Community support and partnerships
We share a vital connection with our local communities. All of us want to protect the public and help offenders remain crime-free. To achieve this, for each offender we must weigh up their rehabilitation needs against the risks that they pose.
Community work is our most common community-based sentence. In 2015/16 there were an average of 27,078 offenders serving community-based sentences, and over 15,000 of these were community work sentences. Judges can require offenders to do between 40 and 400 hours of community work – so that adds up to a lot of hours in a year. In the 12 months to June 2016, almost two million hours were spent on community work projects across the country.

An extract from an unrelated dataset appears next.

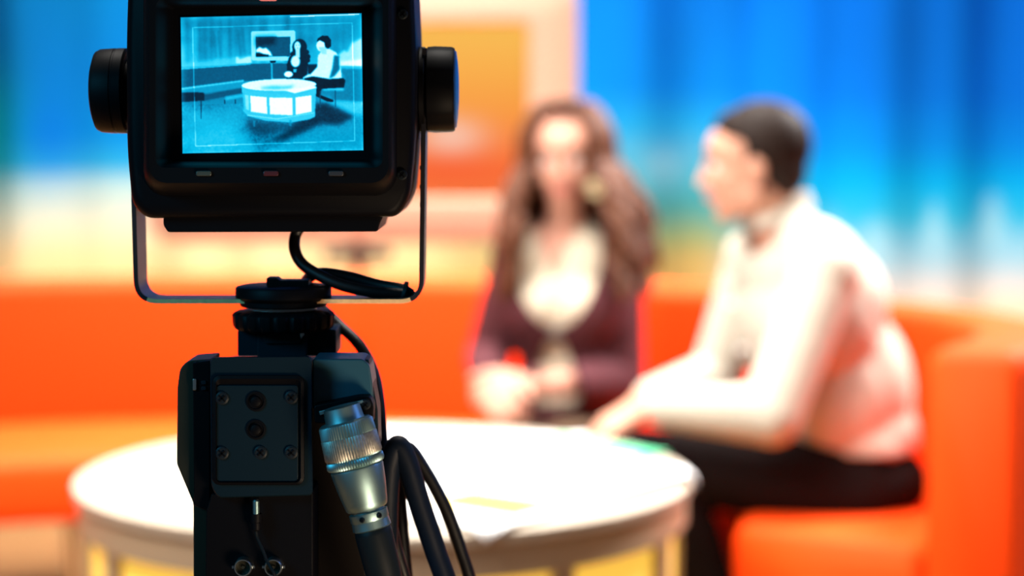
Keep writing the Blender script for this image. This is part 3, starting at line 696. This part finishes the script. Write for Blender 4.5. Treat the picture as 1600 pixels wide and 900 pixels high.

Work includes a wide range of activities, including gardening, painting, building, picking up rubbish, graffiti clean-up and the general maintenance of public land and buildings.
Strengthening our partnerships to deliver our shared objectives
When offenders are in our care, Corrections works to provide rehabilitative and reintegrative services that will make a difference in their lives. However, the most effective and long term forms of support come from the community that a person lives in. Recognising this, Corrections continues to be involved in a range of activities with other organisations, with the overriding aim of making New Zealand communities more supportive places to live.
Our work has included partnerships with over a hundred organisations, which deliver programmes to support the rehabilitation and reintegration of offenders. External organisations are essential to interventions such as Tikanga Mäori, Family Violence programmes and Drug Treatment Units, as well as many forms of education and training. Working with other organisations enhances the provision of rehabilitative and reintegrative support to offenders, and contributes to building safer and more positive communities.
Social housing
Corrections has a contract with Housing New Zealand to refurbish around 40 state houses; prisoners are using their construction trade skills at Spring Hill Corrections Facility and Rolleston Prison to complete the houses. Corrections has nine instructors who teach prisoners trade skills in painting, plastering, electricity, carpentry, plumbing and timber joinery. The aim is to have more than 90 prisoners employed.
Habitat for Humanity is a volunteer organisation that builds new homes or repairs homes for those most in need. On 17 June 2016, a single mum with three children received a new house, which was the third built by offenders on behalf of Habitat for Humanity, and has changed the lives of this family.
The Howard League for Penal Reform
The Howard League for Penal Reform were winners of the Corrections Partner of the Year Award for 2016.
Around 70% of prisoners have low levels of reading and writing, and this award recognises the great success the Howard League has had with their literacy and driver licence programmes in New Zealand prisons. The League’s literacy programme is delivered by volunteers, and aims to improve the literacy levels of prisoners.
The Howard League’s Driver Licence Initiative provides offenders the tools and access they need to obtain their driver’s licence. Both of these programmes are designed to provide prisoners tools and skills that can motivate them to turn their lives around and reduce re-offending.
Employer partnerships that open up job opportunities
An employer breakfast took place in Auckland in November 2015, at which around 80 of New Zealand’s biggest employers heard about Corrections’ work to provide offenders with jobs skills. Feedback from this event was extremely positive, with one attendee describing it as “a superb session – great speakers, meaningful messages and realistic targets for New Zealand to work towards. I felt extremely fortunate being there and hope I can in some way help to make a difference.” Following this, future events are being considered for Wellington, Christchurch and Hamilton.
Prison Gate to Plate dinners – Visa Wellington on a Plate
The popularity of the Prison Gate to Plate dinners at Rimutaka Prison, as part of Visa Wellington on a Plate, continues to rise. The tickets for this annual event sell out faster than any other for the Wellington on a Plate festival – in a matter of minutes last year. In 2016 we are in our fourth year, and it is encouraging to see how the public has embraced the concept of a prison cooked meal as a sought-after event. The dinners highlight the training and job opportunities available for prisoners, while helping to dispel people’s stereotypes about those behind bars.